9月17日に開催されたWine Industry Financial Symposiumから「Trading Up: The Sustainability of Luxury Brands」という話がWines & Vinesに出ていました。要は「高級好み」の消費者の心をいかにつかんで,ワインの値段をどれだけ上げられるか,というようなことです。
"One way to set your product apart from the competition is by establishing brand authenticity. Luxury consumers want to feel like the products they buy are made according to tradition, Amspacher said, using artisan methods. Often they are associated with a particular region."

Wines & Vines - News Headlines - Attracting 'New Luxury' Consumers

結論としては「ブランドの信憑性を高める」ことが大事だということです。値段を上げたときに,ほかの製品に移ってしまうかそうでないかというときに,そのブランドが「信憑性がある」ものであれば,ユーザーは付いてくるそうです。

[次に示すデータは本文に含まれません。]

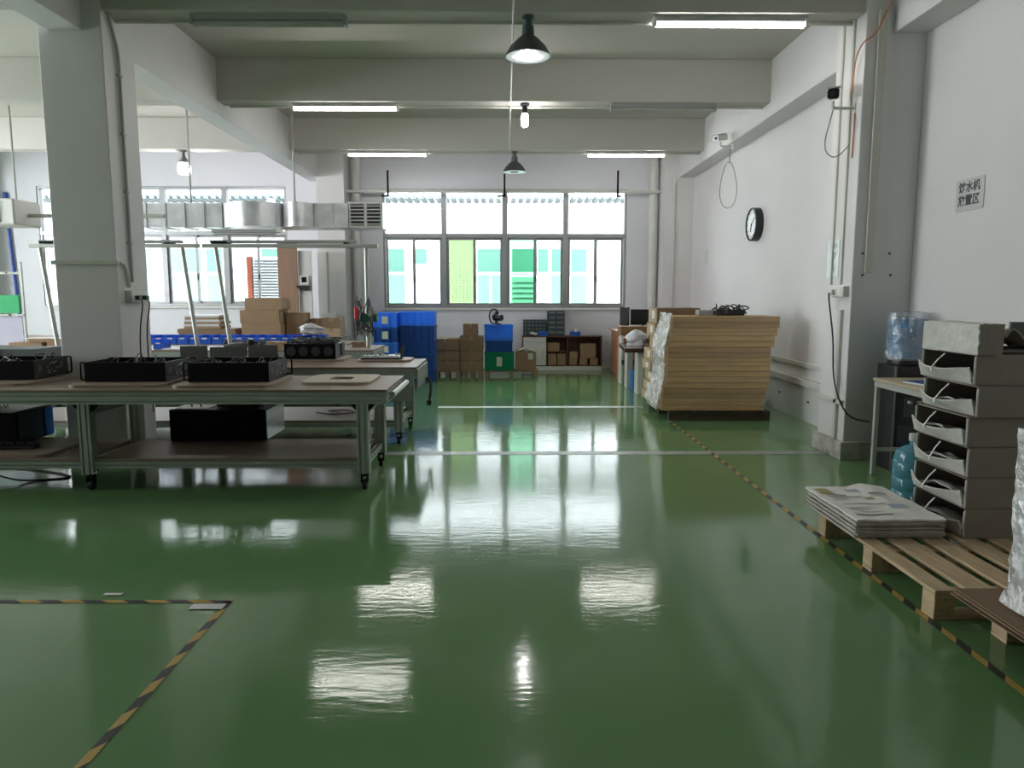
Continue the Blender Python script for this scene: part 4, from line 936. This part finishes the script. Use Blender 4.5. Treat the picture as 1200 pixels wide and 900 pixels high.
crate('bright blue crate under the black fan', (-.12, 13.5, .656), .54, .42, .29, 'blue', 'crates on the low pallet')
t = carton('brown carton with open flaps and a label beside the green crate', (.38, 13.5, .102), .38, .4, .35, 0, g, m='cardd', tapex=False)
MB().prism([(-.19, .351), (-.02, .41), (-.01, .405), (-.18, .346)], -.19, .19, 'xz').build('flap', M['cardl'], t); MB().prism([(.185, .351), (.04, .40), (.03, .395), (.175, .346)], -.19, .19, 'xz').build('flap', M['cardl'], t)
B(.04, .13, -.205, -.2005, .21, .32).build('paper_label', M['label'], t)
t = thing('desk_fan', 'black desk fan standing on the bright blue crate', 'fan', (-.16, 13.45, .947), R(-38))
MB().lathe([(.09, 0), (.09, .015), (.03, .03)], n=18).build('base', M['blackp'], t, smooth=True)
fr = arc((-.06, 0, .15), .135, 0, 360, 24, 'yz'); MB().tube(fr, .014).build('guard_ring', M['blackp'], t, smooth=True)
MB().tube([(-.03, .01, .02), (-.03, .01, .15)], .018).build('stand', M['blackp'], t, smooth=True)
MB().cyl((-.05, 0, .13), .06, .17, 16, 'x').build('motor', M['blackp'], t, smooth=True)
for k in range(3):
    m_ = Matrix.Translation((-.06, 0, .15)) @ Matrix.Rotation(R(120 * k), 4, 'X') @ Matrix.Rotation(R(25), 4, 'Z')
    MB().prism(rrect(.07, .1, .03, 4, 0, .065), -.003, .003, 'yz', m_ @ Matrix.Rotation(R(90), 4, 'X')).build('blade', M['blackp'], t)
for k in range(12): a = R(30 * k); MB().tube([(-.07, 0, .15), (-.07, .135 * math.cos(a), .15 + .135 * math.sin(a))], .003, 4).build('guard_wire', M['blackp'], t)

# low cabinet with pigeonholes
t = thing('cabinet', 'low red-brown cabinet with a white door and open shelves under the far window', 'cabinet', (.34, 14.36, 0))
b = MB(); Wc, Dc, Hc = 1.58, .34, .68
b.box(0, .02, 0, Dc, .08, Hc - .02); b.box(Wc - .02, Wc, 0, Dc, .08, Hc - .02); b.box(0, Wc, 0, Dc, Hc - .02, Hc); b.box(.02, Wc - .02, .02, Dc, .08, .10); b.box(.47, .49, .02, Dc, .10, Hc - .02); b.box(.89, .91, .02, Dc, .10, Hc - .02); b.box(.02, Wc - .02, Dc - .01, Dc, .10, Hc - .02)
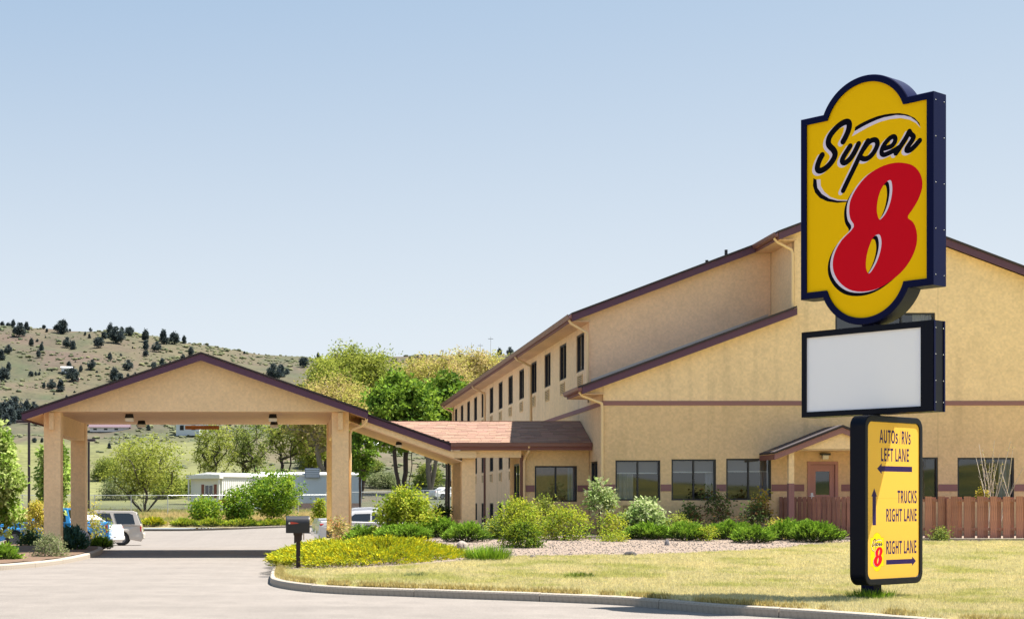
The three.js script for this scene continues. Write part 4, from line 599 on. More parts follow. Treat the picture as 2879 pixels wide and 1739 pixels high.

この層の顧客というのは年収でいうと8万ドル~12万5000ドル,日本円で1000万~1500万円ですから,「富裕層」よりは下になります。この層は「ハイエンドの経験」を欲しており,価格ではなくブランドや「インターネットを通じた経験」でものを買うこと,また熱烈なワイン飲みになりやすいこと,などが挙げられています。ワインを買う前に「予習」をたくさんするため「Webサイトでイメージを高める」ことも必要だそうです。

確かに,日本のワイン好きの層というのも,こういった像に当てはまりやすいような気がします。Opus Oneなんてムートンにも裏付けられた「信憑性あるブランド」の代表みたいなものですしね。昨今のカレラ・ブームもこういう層が中心なのかもしれません。それ以前に,日本人のフランスワイン好きなのも

僕のようにひねくれた消費者からは「もっともらしいことを言って値段を上げているだけ」に見えなくもないのですが…

ちなみに昨日取り上げようかどうしようか迷って結局書かなかった記事に,高級ワインの値段はどうして上がり続けるのかという話があったのですが,そこでも消費者が「供給が少ない上級品」に集中するから,といったことが書いてありました。そのあたりが「ワインファンド」の成り立つ理由でもあり,ちょっと後味の悪さを感じます。